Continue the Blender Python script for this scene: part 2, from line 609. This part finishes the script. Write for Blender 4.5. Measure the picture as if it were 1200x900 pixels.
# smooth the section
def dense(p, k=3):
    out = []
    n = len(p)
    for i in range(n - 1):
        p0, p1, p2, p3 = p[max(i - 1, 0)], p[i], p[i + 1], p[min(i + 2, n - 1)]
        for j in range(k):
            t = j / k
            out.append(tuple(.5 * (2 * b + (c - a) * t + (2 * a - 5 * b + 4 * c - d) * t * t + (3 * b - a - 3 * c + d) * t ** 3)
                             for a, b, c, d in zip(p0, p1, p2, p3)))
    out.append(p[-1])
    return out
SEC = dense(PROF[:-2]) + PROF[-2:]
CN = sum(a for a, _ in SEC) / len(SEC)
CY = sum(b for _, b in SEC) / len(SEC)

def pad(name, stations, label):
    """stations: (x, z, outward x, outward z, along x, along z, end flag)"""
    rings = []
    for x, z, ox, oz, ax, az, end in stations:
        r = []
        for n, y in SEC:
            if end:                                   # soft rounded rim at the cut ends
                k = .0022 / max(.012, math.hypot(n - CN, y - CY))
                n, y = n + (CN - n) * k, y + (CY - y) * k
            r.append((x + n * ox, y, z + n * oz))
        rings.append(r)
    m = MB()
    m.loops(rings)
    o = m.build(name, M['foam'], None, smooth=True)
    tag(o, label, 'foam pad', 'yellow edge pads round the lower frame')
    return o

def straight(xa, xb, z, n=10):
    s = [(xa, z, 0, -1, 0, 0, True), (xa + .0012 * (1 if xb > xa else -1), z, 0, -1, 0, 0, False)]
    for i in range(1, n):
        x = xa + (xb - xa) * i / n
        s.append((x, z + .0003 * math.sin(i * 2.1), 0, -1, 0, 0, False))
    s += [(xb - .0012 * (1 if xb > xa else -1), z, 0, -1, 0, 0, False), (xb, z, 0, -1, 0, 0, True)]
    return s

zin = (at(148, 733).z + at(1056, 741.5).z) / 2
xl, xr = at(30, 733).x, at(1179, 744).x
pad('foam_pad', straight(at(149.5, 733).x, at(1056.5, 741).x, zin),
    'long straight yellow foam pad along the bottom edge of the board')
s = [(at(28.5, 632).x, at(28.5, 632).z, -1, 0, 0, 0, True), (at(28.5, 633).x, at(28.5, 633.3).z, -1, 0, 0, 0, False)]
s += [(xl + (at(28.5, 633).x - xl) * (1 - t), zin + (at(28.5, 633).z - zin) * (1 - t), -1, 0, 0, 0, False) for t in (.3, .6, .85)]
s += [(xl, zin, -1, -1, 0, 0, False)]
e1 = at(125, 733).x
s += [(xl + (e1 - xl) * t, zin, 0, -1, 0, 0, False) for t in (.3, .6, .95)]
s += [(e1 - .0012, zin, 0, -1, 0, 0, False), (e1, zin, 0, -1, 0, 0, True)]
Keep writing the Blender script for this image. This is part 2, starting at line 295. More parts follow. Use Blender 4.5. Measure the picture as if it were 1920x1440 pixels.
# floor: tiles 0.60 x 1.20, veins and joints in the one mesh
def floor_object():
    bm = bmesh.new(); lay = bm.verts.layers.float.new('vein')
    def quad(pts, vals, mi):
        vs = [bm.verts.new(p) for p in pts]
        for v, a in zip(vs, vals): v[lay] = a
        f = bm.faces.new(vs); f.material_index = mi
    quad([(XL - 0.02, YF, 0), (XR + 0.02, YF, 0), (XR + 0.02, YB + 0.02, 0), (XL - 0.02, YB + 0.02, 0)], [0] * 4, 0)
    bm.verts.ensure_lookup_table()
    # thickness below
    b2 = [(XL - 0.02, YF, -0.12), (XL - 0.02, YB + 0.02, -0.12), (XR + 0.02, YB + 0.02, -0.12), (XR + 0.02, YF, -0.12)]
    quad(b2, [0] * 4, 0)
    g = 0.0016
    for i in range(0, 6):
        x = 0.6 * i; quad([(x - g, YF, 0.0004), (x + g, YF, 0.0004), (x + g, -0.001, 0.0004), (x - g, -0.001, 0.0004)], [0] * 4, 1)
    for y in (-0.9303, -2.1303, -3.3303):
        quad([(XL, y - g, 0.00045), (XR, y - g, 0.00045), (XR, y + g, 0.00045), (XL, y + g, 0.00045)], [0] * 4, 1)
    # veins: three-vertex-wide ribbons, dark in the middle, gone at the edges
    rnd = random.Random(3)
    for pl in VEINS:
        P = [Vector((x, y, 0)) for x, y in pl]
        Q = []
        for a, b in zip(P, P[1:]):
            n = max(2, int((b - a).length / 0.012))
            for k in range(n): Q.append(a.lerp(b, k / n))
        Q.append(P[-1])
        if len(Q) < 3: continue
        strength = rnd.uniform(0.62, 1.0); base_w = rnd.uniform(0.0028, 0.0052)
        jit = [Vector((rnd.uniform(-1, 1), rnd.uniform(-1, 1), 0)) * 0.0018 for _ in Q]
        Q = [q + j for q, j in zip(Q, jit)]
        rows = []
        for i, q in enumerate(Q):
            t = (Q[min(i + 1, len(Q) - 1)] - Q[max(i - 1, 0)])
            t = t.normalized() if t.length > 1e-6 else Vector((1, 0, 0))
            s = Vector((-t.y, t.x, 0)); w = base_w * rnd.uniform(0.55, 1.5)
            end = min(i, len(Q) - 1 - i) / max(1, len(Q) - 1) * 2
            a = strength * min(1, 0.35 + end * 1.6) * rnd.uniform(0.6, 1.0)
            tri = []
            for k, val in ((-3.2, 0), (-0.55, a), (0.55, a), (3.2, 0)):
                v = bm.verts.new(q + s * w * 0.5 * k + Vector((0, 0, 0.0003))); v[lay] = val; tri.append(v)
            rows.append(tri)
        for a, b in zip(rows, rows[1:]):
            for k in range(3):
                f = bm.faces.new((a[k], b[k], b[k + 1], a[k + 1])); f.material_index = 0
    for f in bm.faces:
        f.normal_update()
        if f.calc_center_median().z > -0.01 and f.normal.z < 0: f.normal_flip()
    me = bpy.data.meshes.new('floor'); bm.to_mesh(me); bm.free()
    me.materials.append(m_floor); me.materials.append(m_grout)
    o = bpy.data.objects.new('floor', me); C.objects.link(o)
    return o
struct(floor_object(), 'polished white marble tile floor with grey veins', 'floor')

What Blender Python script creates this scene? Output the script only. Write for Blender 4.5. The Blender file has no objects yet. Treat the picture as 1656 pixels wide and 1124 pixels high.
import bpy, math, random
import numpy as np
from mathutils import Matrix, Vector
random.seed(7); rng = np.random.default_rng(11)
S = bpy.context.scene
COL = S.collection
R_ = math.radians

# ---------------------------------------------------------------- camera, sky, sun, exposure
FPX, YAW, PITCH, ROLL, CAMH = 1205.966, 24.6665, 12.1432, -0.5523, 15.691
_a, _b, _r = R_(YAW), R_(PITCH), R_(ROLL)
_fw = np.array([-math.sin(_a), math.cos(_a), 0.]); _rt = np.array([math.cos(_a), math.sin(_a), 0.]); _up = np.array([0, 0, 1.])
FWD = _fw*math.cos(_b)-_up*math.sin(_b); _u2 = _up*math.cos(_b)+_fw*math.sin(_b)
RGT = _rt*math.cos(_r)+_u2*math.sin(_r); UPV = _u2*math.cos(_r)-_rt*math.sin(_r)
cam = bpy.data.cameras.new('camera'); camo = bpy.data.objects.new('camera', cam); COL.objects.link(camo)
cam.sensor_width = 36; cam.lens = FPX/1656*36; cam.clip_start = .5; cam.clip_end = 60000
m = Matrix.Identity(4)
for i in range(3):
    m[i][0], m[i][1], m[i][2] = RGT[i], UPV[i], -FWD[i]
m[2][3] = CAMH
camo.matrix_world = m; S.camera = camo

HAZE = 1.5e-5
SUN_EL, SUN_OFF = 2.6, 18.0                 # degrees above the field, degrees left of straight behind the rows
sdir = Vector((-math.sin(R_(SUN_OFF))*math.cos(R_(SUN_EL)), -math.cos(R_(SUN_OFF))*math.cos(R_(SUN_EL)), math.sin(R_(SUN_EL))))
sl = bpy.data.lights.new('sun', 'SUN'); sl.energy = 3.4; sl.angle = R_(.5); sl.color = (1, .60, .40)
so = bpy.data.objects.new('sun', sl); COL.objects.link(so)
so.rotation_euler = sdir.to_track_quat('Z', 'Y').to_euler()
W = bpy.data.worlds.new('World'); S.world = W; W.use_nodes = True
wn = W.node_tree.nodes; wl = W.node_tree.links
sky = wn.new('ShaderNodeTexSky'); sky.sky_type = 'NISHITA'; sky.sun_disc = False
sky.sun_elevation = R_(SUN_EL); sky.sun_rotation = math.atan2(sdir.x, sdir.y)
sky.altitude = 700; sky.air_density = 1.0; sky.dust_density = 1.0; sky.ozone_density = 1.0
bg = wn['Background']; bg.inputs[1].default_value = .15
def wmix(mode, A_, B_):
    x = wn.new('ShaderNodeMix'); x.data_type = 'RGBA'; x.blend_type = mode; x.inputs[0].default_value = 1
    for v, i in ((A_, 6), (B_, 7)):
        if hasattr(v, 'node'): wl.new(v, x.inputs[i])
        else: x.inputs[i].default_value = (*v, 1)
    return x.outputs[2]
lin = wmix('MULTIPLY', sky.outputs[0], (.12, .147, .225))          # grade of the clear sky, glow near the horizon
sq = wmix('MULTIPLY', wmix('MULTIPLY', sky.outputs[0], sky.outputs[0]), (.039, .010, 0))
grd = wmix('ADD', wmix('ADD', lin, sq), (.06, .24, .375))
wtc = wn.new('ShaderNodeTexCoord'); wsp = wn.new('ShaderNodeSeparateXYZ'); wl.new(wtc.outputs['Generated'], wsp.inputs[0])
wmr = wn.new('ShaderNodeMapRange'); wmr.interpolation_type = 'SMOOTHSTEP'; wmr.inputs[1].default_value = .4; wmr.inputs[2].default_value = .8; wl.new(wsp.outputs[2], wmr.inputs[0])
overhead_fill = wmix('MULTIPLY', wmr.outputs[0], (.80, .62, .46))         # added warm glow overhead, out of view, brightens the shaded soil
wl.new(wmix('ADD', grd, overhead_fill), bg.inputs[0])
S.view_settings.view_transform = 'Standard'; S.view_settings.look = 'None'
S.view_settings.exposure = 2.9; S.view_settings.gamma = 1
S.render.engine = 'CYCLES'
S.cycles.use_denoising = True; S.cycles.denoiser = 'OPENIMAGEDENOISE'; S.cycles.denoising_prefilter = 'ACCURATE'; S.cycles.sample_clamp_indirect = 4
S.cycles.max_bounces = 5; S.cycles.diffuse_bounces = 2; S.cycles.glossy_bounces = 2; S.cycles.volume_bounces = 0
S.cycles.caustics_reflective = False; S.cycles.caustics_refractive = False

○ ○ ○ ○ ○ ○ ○

> _Exercise objective_: Return exactly the leading lines of the listing, stopping after the line in which "CY = sum(b for _, b in SEC) / len(SEC)" occurs.

> _Correct output_:
Continue the Blender Python script for this scene: part 2, from line 609. This part finishes the script. Write for Blender 4.5. Measure the picture as if it were 1200x900 pixels.
# smooth the section
def dense(p, k=3):
    out = []
    n = len(p)
    for i in range(n - 1):
        p0, p1, p2, p3 = p[max(i - 1, 0)], p[i], p[i + 1], p[min(i + 2, n - 1)]
        for j in range(k):
            t = j / k
            out.append(tuple(.5 * (2 * b + (c - a) * t + (2 * a - 5 * b + 4 * c - d) * t * t + (3 * b - a - 3 * c + d) * t ** 3)
                             for a, b, c, d in zip(p0, p1, p2, p3)))
    out.append(p[-1])
    return out
SEC = dense(PROF[:-2]) + PROF[-2:]
CN = sum(a for a, _ in SEC) / len(SEC)
CY = sum(b for _, b in SEC) / len(SEC)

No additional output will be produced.